Lookstein, only days before he was so roundly attacked over Trump, had witnessed hundreds rallying to his defense in Israel and abroad after the Supreme Rabbinical Court upheld the lower court's decision not to recognize the conversion, determining that Lookstein’s convert could only be legally married in Israel if she converted again, including a second immersion in a mikveh, or ritual bath. 

The decision, seen as an insulting slap in the face to mainstream Modern Orthodox U.S. Jewry, personified by Lookstein,  incurred the fury of Jewish Agency Chairman Natan Sharansky, who in uncharacteristically harsh words, said the rabbinate’s refusal to recognize a rabbi as respected as Lookstein “demonstrates why Israel is in danger of being delegitimized as a center of religious authority in the eyes of world Jewry." 

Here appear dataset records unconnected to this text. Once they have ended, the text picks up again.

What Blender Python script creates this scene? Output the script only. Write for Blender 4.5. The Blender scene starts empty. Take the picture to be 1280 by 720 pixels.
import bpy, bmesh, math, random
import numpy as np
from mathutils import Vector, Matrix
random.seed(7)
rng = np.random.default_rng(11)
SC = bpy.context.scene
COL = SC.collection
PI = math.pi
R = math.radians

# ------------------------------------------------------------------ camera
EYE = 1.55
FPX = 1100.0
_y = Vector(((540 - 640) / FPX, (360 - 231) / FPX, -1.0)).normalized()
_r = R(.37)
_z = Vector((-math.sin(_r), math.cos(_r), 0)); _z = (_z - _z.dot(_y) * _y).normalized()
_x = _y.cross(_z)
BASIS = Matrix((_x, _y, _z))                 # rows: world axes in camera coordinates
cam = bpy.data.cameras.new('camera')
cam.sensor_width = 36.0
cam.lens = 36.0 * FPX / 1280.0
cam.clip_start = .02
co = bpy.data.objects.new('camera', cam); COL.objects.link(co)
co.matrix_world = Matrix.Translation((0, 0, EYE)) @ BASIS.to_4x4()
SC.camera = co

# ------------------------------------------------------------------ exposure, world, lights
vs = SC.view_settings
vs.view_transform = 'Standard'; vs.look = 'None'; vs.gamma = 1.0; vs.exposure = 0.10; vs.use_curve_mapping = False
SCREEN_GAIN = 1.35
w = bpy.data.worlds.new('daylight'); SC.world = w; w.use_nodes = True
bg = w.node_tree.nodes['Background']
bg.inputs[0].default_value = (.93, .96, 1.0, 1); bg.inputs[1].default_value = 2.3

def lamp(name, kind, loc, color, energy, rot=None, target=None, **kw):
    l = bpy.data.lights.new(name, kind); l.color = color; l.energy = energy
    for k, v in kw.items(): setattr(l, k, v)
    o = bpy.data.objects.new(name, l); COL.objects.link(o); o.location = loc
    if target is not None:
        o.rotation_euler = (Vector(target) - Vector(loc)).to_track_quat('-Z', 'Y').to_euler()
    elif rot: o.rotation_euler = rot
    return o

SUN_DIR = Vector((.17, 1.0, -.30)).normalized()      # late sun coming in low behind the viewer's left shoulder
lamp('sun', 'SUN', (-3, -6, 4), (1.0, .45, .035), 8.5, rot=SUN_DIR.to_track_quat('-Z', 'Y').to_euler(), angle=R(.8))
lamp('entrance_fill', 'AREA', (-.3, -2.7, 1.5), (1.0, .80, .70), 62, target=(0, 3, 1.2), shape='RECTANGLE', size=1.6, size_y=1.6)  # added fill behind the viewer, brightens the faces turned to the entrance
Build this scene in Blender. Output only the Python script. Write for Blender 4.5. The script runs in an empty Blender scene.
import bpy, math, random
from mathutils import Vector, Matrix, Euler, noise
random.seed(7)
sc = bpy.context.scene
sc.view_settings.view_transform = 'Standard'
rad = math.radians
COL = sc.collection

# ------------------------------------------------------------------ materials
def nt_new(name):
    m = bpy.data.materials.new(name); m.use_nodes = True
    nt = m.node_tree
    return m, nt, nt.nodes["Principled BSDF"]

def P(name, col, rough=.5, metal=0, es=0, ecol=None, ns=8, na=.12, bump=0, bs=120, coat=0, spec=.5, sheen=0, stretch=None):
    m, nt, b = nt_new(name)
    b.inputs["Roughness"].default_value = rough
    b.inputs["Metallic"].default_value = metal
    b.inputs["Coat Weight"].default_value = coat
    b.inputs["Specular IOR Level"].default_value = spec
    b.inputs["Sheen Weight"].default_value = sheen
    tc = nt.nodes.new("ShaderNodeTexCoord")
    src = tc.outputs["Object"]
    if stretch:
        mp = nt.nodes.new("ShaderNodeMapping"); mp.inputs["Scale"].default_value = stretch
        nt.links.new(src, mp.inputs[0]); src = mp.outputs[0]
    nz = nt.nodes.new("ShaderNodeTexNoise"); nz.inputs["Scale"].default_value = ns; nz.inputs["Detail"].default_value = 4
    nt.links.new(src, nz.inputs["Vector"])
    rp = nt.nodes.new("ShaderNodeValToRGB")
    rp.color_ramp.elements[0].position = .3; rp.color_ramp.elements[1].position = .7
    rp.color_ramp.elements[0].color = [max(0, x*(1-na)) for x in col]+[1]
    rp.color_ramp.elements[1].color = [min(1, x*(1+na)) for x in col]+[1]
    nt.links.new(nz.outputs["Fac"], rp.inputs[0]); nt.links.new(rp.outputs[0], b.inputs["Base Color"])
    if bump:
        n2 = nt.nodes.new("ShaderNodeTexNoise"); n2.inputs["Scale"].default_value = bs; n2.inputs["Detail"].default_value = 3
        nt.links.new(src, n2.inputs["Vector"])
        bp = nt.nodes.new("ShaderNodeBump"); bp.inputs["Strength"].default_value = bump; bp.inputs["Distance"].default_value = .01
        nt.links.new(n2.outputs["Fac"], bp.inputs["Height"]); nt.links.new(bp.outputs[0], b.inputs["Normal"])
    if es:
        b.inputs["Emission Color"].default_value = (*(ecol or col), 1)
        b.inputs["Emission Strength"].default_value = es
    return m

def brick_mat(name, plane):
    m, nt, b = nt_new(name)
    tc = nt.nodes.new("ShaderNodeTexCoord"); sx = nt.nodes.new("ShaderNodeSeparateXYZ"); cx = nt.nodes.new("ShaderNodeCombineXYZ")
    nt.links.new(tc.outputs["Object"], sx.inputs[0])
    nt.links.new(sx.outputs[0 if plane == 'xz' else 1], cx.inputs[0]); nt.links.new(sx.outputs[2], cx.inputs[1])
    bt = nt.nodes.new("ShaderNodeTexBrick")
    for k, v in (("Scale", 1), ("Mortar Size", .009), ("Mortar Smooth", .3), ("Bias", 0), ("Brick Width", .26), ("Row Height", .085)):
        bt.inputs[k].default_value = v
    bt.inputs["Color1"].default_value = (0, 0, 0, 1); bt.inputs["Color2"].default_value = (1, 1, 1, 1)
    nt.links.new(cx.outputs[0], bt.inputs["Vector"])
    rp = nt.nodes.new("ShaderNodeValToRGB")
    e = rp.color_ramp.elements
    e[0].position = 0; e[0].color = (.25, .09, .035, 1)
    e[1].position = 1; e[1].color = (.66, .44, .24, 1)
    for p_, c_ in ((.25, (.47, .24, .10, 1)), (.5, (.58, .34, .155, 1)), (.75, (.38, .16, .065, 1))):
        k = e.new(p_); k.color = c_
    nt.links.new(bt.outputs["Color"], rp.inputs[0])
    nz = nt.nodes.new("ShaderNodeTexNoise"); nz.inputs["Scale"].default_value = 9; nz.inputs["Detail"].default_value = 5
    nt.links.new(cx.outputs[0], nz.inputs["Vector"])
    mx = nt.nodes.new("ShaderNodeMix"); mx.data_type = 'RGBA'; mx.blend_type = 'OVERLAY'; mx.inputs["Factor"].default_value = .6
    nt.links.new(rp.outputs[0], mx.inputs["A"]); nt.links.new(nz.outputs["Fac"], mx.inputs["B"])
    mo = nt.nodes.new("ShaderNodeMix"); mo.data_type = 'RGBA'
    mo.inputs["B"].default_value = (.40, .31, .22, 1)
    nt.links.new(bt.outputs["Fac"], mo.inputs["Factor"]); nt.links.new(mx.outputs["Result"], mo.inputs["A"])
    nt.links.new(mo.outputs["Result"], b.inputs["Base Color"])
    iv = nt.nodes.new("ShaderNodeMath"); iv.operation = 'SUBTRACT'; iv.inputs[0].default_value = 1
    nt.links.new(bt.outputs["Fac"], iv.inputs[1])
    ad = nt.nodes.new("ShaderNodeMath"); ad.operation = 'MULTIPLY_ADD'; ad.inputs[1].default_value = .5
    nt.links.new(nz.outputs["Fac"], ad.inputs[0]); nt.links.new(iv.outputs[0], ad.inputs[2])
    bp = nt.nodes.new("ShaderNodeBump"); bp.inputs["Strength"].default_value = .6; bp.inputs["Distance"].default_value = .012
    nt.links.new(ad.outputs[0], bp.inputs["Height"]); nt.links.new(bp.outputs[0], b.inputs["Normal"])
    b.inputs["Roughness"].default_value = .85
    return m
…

Sharansky not only spoke out for Lookstein, he actively participated in a demonstration outside the Chief Rabbinate protesting their blacklisting of Lookstein. It was symbolic payback for the days decades earlier when Lookstein was an activist leading protests on Sharansky’s behalf when he was a political prisoner in the former Soviet Union, and, after his release, joining with him to permit free emigration for the rest of Soviet Jewry. 

As difficult as those times were, there may be a twinge of nostalgia for the two men remembering the struggles of the Cold War. As daunting as the challenges were back then, it was a rare moment when all Jews — in the United States and Israel, Republicans, Democrats, non-Orthodox, Orthodox and ultra-Orthodox — were fighting on the same side for the same cause. 

As Lookstein’s difficult month has made clear, it’s impossible to say the same today.